Problem to work on
Repeat the entire listing exactly as written.

--- Dataset excerpt ---

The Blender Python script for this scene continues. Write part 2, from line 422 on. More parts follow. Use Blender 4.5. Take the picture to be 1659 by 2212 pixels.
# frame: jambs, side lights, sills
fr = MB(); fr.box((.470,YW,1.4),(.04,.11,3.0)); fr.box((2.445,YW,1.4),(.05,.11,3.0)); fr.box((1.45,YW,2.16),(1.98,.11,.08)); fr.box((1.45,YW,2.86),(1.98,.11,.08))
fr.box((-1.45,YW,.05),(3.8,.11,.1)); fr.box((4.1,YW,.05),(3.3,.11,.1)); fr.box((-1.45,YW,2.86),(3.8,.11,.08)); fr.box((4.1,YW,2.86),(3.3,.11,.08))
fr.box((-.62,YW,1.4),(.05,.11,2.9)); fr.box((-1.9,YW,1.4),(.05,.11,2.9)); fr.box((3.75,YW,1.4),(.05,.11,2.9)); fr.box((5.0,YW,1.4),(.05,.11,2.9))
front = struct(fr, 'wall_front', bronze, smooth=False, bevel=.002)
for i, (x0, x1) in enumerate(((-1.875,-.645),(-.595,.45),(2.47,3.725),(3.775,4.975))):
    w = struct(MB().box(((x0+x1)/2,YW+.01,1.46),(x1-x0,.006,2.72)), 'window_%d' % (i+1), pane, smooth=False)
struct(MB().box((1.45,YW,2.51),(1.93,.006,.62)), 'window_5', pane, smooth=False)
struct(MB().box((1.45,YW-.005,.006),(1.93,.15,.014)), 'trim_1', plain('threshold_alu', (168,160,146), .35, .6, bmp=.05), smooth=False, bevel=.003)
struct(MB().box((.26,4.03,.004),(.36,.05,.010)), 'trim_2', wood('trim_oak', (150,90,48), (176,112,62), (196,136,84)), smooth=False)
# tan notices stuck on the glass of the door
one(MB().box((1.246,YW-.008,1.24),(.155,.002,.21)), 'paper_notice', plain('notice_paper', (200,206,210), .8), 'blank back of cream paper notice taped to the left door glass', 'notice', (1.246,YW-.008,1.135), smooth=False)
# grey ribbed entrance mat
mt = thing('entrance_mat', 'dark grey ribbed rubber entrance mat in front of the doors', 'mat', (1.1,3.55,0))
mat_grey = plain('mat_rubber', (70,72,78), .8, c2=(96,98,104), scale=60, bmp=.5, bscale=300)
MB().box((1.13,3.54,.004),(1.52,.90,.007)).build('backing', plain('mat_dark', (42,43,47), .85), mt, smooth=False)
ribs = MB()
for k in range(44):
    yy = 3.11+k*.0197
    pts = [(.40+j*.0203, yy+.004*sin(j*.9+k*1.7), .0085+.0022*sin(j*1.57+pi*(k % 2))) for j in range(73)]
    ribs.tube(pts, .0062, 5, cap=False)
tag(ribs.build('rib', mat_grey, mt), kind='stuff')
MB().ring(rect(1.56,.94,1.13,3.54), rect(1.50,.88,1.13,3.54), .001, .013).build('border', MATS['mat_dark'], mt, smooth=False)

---

Final answer
The Blender Python script for this scene continues. Write part 2, from line 422 on. More parts follow. Use Blender 4.5. Take the picture to be 1659 by 2212 pixels.
# frame: jambs, side lights, sills
fr = MB(); fr.box((.470,YW,1.4),(.04,.11,3.0)); fr.box((2.445,YW,1.4),(.05,.11,3.0)); fr.box((1.45,YW,2.16),(1.98,.11,.08)); fr.box((1.45,YW,2.86),(1.98,.11,.08))
fr.box((-1.45,YW,.05),(3.8,.11,.1)); fr.box((4.1,YW,.05),(3.3,.11,.1)); fr.box((-1.45,YW,2.86),(3.8,.11,.08)); fr.box((4.1,YW,2.86),(3.3,.11,.08))
fr.box((-.62,YW,1.4),(.05,.11,2.9)); fr.box((-1.9,YW,1.4),(.05,.11,2.9)); fr.box((3.75,YW,1.4),(.05,.11,2.9)); fr.box((5.0,YW,1.4),(.05,.11,2.9))
front = struct(fr, 'wall_front', bronze, smooth=False, bevel=.002)
for i, (x0, x1) in enumerate(((-1.875,-.645),(-.595,.45),(2.47,3.725),(3.775,4.975))):
    w = struct(MB().box(((x0+x1)/2,YW+.01,1.46),(x1-x0,.006,2.72)), 'window_%d' % (i+1), pane, smooth=False)
struct(MB().box((1.45,YW,2.51),(1.93,.006,.62)), 'window_5', pane, smooth=False)
struct(MB().box((1.45,YW-.005,.006),(1.93,.15,.014)), 'trim_1', plain('threshold_alu', (168,160,146), .35, .6, bmp=.05), smooth=False, bevel=.003)
struct(MB().box((.26,4.03,.004),(.36,.05,.010)), 'trim_2', wood('trim_oak', (150,90,48), (176,112,62), (196,136,84)), smooth=False)
# tan notices stuck on the glass of the door
one(MB().box((1.246,YW-.008,1.24),(.155,.002,.21)), 'paper_notice', plain('notice_paper', (200,206,210), .8), 'blank back of cream paper notice taped to the left door glass', 'notice', (1.246,YW-.008,1.135), smooth=False)
# grey ribbed entrance mat
mt = thing('entrance_mat', 'dark grey ribbed rubber entrance mat in front of the doors', 'mat', (1.1,3.55,0))
mat_grey = plain('mat_rubber', (70,72,78), .8, c2=(96,98,104), scale=60, bmp=.5, bscale=300)
MB().box((1.13,3.54,.004),(1.52,.90,.007)).build('backing', plain('mat_dark', (42,43,47), .85), mt, smooth=False)
ribs = MB()
for k in range(44):
    yy = 3.11+k*.0197
    pts = [(.40+j*.0203, yy+.004*sin(j*.9+k*1.7), .0085+.0022*sin(j*1.57+pi*(k % 2))) for j in range(73)]
    ribs.tube(pts, .0062, 5, cap=False)
tag(ribs.build('rib', mat_grey, mt), kind='stuff')
MB().ring(rect(1.56,.94,1.13,3.54), rect(1.50,.88,1.13,3.54), .001, .013).build('border', MATS['mat_dark'], mt, smooth=False)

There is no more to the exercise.